◆ Extracted entries ◆
┌──

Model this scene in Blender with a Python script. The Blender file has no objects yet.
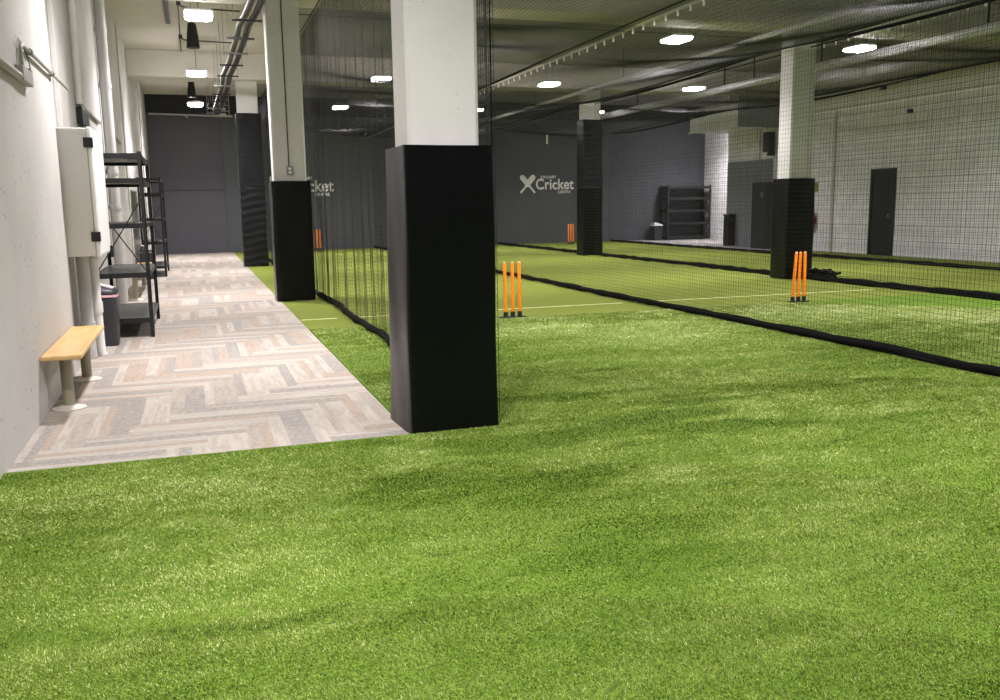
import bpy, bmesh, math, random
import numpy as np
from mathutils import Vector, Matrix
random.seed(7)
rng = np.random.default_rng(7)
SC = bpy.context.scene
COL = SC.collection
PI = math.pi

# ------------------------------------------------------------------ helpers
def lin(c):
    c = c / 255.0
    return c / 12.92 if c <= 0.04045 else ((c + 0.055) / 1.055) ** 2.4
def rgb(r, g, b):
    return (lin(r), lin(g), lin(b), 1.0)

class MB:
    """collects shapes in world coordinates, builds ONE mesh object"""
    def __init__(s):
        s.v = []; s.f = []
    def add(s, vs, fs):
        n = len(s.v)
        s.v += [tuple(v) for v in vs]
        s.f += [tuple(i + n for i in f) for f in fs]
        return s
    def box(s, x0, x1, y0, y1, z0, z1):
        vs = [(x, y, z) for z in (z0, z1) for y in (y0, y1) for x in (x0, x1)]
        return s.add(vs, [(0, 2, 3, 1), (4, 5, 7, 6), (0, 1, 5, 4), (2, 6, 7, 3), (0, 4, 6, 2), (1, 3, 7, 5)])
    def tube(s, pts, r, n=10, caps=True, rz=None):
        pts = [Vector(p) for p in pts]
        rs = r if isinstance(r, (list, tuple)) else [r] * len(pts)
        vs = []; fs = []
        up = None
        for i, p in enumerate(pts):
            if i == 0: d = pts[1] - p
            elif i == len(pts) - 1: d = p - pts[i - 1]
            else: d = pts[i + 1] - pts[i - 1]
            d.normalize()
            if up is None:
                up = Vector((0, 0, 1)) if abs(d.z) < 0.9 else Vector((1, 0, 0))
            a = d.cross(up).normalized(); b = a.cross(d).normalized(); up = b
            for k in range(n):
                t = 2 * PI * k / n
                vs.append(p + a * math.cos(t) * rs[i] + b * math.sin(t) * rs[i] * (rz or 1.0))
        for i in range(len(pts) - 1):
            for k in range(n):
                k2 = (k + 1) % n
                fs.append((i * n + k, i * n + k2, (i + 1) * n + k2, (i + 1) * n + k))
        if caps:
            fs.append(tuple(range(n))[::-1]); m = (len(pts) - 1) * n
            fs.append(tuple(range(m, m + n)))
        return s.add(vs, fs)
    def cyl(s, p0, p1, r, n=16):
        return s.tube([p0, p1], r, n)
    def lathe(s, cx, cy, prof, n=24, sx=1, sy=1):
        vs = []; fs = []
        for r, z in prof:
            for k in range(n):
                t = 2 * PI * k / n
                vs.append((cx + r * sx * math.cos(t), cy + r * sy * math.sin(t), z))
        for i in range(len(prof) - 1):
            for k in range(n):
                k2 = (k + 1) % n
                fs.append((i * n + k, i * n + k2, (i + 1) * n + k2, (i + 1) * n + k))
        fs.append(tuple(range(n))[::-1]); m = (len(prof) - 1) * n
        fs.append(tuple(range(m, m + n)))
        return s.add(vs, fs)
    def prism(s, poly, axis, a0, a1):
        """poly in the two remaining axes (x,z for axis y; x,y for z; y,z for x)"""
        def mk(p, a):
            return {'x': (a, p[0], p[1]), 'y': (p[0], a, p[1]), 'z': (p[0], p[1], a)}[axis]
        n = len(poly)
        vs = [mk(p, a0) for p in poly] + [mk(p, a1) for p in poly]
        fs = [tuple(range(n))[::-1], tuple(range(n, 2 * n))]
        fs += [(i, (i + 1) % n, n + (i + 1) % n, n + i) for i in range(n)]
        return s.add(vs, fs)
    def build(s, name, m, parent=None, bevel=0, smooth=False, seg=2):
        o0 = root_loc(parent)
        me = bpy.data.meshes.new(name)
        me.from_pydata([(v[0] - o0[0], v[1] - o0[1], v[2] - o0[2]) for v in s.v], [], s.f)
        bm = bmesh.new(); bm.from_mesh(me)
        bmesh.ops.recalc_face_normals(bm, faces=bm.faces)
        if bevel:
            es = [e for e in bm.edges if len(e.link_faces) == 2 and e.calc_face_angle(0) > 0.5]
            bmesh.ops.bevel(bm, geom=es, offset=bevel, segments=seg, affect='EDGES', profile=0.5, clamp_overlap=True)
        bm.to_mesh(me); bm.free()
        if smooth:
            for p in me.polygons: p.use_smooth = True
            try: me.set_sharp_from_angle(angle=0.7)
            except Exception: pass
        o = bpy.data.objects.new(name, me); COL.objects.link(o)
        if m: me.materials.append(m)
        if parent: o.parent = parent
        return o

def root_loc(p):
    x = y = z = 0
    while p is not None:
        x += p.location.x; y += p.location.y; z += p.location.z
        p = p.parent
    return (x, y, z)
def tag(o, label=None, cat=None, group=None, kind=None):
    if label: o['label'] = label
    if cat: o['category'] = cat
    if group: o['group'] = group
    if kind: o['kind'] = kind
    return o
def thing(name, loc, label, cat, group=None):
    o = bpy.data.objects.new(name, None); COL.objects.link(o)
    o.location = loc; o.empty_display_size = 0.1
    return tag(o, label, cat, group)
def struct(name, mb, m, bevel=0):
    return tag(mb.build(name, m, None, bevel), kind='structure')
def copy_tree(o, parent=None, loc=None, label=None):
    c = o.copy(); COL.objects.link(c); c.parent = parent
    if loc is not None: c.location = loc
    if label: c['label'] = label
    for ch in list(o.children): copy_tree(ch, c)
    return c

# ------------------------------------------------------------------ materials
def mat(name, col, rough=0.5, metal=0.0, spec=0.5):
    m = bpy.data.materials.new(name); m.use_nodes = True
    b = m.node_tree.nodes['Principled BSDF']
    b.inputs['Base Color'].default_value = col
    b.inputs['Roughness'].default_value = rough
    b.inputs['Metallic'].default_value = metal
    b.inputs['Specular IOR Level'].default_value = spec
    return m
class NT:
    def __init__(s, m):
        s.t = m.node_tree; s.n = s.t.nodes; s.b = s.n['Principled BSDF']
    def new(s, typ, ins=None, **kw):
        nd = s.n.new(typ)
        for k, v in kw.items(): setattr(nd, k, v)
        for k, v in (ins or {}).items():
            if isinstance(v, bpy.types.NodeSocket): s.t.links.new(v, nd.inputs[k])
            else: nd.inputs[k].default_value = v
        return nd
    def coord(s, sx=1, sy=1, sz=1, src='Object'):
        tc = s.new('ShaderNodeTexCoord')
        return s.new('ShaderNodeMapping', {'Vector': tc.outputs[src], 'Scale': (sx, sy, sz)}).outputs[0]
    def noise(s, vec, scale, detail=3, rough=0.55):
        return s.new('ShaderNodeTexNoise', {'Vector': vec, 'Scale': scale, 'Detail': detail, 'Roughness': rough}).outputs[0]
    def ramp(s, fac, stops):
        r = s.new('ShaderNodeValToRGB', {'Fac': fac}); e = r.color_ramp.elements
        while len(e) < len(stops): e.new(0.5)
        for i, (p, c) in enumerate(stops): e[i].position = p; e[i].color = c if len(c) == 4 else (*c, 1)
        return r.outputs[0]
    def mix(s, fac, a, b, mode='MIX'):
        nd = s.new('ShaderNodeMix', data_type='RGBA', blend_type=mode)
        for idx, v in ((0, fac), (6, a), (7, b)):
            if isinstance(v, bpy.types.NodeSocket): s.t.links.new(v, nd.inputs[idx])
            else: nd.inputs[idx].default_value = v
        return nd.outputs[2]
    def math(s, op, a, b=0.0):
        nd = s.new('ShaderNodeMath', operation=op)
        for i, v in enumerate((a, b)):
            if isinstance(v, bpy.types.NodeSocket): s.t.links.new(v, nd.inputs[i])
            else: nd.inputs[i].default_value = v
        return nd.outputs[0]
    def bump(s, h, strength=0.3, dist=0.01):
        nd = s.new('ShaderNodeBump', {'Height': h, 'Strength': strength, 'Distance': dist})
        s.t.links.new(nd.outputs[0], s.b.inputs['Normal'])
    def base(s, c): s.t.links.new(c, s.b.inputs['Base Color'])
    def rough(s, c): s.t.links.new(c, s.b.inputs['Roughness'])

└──
┌──

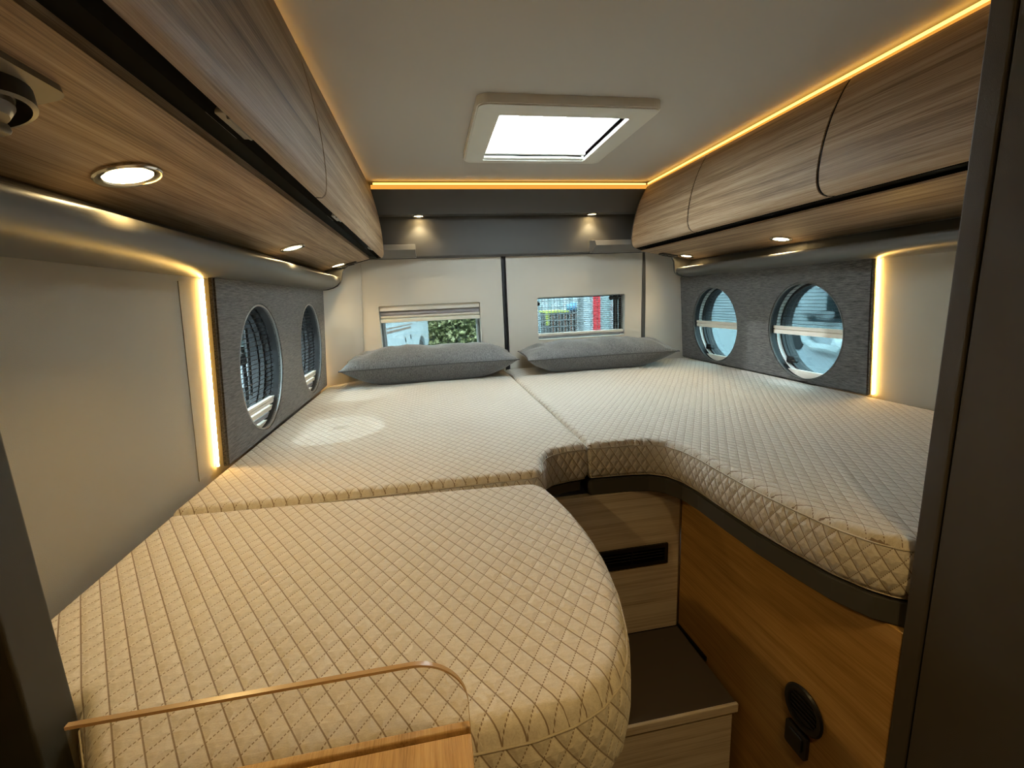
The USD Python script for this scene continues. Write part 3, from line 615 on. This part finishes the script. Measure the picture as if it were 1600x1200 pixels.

└──

◆ Task directions ◆
From the line that has "Model this scene" through the line that has "return (lin(r), lin(g), lin(b), 1.0)", reproduce each line exactly as it stands and nothing else; do not include any pictures.

◆ Finished answer ◆
Model this scene in Blender with a Python script. The Blender file has no objects yet.
import bpy, bmesh, math, random
import numpy as np
from mathutils import Vector, Matrix
random.seed(7)
rng = np.random.default_rng(7)
SC = bpy.context.scene
COL = SC.collection
PI = math.pi

# ------------------------------------------------------------------ helpers
def lin(c):
    c = c / 255.0
    return c / 12.92 if c <= 0.04045 else ((c + 0.055) / 1.055) ** 2.4
def rgb(r, g, b):
    return (lin(r), lin(g), lin(b), 1.0)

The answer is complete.